• _Requirements_
Below are several entries. Transcribe exactly those lines that fall from the one with "Recreate this scene as a Blender Python (bpy) script. The" through the one with "world.use_nodes = True", end lines included.

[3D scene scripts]
****

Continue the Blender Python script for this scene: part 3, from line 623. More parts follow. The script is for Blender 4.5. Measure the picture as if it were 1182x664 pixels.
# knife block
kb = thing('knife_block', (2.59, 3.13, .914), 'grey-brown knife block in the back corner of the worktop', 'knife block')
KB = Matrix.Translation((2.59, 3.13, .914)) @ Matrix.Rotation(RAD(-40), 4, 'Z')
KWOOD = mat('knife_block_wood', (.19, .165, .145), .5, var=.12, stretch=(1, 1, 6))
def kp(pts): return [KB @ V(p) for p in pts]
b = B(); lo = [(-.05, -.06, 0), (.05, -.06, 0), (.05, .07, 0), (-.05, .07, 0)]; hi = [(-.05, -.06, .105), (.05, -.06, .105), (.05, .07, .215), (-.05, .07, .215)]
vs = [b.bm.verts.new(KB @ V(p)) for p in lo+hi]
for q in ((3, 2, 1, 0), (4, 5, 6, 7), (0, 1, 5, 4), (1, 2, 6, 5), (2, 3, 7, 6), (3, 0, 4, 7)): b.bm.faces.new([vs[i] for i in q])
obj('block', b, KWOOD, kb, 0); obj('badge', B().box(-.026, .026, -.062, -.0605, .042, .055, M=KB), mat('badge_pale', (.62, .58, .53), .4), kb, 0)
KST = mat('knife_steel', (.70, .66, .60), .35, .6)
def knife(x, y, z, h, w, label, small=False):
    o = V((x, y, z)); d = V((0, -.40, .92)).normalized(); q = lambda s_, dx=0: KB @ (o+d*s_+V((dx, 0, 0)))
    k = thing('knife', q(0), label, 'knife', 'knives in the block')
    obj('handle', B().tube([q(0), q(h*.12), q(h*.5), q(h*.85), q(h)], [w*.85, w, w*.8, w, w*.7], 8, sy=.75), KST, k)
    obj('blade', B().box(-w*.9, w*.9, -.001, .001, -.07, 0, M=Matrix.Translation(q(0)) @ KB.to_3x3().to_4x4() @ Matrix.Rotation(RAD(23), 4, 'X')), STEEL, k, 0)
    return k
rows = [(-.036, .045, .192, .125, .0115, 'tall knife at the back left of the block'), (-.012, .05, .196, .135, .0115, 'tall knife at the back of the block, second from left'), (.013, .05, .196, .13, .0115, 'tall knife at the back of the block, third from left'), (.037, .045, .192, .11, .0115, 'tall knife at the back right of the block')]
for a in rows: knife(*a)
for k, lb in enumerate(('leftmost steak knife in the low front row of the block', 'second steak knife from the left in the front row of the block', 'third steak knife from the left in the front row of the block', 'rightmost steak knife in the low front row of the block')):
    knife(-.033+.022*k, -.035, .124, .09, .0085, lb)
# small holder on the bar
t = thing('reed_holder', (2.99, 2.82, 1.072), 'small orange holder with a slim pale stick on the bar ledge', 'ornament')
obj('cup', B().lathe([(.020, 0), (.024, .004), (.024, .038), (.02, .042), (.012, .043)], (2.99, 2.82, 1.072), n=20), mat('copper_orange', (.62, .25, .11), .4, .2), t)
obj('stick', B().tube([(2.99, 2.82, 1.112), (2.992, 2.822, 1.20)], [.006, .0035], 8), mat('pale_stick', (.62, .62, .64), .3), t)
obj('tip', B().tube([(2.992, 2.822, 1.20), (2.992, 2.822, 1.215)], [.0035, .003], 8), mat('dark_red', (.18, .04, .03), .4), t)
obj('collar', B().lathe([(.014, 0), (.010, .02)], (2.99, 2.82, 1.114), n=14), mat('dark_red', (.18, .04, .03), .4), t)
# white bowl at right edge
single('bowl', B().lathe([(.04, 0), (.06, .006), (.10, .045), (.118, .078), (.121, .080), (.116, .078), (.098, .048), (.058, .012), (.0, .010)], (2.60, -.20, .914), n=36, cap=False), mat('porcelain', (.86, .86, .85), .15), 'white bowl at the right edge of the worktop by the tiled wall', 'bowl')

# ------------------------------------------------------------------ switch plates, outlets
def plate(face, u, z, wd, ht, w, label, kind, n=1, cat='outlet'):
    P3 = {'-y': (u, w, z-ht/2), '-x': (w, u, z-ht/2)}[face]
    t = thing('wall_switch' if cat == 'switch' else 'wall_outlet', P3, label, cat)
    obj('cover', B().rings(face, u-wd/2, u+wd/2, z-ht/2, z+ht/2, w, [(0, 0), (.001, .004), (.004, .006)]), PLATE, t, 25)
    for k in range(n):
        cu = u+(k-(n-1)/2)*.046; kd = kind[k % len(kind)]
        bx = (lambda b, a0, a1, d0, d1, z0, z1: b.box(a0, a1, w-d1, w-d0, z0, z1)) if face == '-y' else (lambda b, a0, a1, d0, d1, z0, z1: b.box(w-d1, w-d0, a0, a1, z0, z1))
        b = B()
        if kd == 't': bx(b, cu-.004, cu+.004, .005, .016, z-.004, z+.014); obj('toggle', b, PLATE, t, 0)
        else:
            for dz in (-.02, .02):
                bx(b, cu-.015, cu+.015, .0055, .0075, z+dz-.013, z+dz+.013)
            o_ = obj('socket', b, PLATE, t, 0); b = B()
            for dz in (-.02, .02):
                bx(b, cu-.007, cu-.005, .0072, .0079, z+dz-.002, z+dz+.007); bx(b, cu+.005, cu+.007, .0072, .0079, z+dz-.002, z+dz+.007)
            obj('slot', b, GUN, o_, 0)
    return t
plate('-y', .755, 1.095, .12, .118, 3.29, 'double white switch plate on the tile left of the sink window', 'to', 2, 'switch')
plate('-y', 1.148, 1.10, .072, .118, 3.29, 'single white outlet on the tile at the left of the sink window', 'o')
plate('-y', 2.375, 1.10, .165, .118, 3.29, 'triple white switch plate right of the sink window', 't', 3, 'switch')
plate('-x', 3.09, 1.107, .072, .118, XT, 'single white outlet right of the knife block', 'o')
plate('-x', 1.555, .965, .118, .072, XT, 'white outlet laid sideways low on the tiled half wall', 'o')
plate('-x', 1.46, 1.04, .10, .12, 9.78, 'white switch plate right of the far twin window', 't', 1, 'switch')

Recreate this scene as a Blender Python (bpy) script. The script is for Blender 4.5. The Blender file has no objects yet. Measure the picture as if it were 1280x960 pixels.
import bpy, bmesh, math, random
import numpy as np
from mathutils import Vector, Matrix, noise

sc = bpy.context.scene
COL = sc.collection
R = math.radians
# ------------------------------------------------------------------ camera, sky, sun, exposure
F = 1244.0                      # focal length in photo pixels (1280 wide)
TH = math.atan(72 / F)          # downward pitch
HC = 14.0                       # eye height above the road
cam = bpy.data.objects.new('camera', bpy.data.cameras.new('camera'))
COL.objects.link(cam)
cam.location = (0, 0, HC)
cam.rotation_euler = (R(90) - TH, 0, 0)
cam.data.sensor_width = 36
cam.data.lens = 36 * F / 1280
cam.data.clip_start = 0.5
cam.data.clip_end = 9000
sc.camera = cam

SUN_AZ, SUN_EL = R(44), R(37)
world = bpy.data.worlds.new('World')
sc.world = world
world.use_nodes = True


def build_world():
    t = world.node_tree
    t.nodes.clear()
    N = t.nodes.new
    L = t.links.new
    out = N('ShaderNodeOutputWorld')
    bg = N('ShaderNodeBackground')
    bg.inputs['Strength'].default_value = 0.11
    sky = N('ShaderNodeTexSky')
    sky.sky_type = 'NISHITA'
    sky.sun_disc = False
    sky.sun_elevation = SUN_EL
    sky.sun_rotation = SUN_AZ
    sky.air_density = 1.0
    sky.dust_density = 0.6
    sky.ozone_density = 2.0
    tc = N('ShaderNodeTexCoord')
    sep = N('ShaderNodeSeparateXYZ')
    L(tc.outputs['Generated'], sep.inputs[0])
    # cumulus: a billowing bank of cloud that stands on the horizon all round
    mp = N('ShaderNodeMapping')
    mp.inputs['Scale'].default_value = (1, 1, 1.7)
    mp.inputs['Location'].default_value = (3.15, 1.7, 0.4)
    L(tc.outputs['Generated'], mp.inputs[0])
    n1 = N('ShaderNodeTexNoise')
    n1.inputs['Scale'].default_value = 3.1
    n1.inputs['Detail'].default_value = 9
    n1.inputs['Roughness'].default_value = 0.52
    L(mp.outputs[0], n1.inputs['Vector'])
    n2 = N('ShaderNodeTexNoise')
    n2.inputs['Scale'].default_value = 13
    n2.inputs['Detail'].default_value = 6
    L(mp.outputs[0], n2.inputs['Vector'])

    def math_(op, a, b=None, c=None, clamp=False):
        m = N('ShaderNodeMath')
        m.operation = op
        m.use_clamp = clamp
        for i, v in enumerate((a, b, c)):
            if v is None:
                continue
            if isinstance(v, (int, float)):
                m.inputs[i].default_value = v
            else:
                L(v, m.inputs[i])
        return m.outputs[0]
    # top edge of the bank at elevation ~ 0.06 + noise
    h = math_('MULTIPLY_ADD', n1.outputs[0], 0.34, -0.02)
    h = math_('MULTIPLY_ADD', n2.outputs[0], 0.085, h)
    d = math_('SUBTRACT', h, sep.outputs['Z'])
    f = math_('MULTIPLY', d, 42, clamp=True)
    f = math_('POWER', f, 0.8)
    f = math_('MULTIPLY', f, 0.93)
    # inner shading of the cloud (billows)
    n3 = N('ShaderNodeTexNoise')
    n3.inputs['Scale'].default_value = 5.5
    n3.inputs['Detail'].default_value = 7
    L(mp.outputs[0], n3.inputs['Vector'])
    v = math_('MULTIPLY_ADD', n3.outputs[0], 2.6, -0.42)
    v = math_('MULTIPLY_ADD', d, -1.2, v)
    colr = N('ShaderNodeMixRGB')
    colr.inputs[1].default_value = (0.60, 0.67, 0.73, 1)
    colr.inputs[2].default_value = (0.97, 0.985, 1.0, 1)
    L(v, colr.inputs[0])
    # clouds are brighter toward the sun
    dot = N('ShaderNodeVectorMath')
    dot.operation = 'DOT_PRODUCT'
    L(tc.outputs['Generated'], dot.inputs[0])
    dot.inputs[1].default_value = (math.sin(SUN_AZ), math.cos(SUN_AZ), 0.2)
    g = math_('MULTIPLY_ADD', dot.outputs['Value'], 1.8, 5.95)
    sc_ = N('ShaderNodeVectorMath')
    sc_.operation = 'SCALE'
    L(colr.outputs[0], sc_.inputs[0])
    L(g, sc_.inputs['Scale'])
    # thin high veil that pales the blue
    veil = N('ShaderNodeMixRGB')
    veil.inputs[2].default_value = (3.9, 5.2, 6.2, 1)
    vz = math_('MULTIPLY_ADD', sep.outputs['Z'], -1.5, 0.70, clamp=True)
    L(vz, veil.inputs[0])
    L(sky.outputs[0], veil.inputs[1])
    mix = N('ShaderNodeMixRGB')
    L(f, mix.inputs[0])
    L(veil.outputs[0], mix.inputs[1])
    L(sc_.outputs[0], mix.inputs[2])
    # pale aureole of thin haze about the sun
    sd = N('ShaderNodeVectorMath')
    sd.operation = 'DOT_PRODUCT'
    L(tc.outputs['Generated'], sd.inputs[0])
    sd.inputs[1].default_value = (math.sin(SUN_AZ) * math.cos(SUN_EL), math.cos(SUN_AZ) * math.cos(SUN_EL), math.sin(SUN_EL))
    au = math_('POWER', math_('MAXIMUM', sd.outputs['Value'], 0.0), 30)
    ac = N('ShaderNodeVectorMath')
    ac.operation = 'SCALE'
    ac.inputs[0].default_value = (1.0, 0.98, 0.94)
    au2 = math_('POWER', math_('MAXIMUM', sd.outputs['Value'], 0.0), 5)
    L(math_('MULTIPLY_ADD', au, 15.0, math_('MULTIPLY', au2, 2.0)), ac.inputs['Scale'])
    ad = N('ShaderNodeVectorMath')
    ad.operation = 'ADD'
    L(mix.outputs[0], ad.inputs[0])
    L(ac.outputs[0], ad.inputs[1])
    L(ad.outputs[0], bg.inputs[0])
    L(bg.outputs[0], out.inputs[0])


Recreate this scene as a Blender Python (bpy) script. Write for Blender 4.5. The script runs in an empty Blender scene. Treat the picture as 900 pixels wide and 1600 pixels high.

****

• _Solved exercise_
Recreate this scene as a Blender Python (bpy) script. The script is for Blender 4.5. The Blender file has no objects yet. Measure the picture as if it were 1280x960 pixels.
import bpy, bmesh, math, random
import numpy as np
from mathutils import Vector, Matrix, noise

sc = bpy.context.scene
COL = sc.collection
R = math.radians
# ------------------------------------------------------------------ camera, sky, sun, exposure
F = 1244.0                      # focal length in photo pixels (1280 wide)
TH = math.atan(72 / F)          # downward pitch
HC = 14.0                       # eye height above the road
cam = bpy.data.objects.new('camera', bpy.data.cameras.new('camera'))
COL.objects.link(cam)
cam.location = (0, 0, HC)
cam.rotation_euler = (R(90) - TH, 0, 0)
cam.data.sensor_width = 36
cam.data.lens = 36 * F / 1280
cam.data.clip_start = 0.5
cam.data.clip_end = 9000
sc.camera = cam

SUN_AZ, SUN_EL = R(44), R(37)
world = bpy.data.worlds.new('World')
sc.world = world
world.use_nodes = True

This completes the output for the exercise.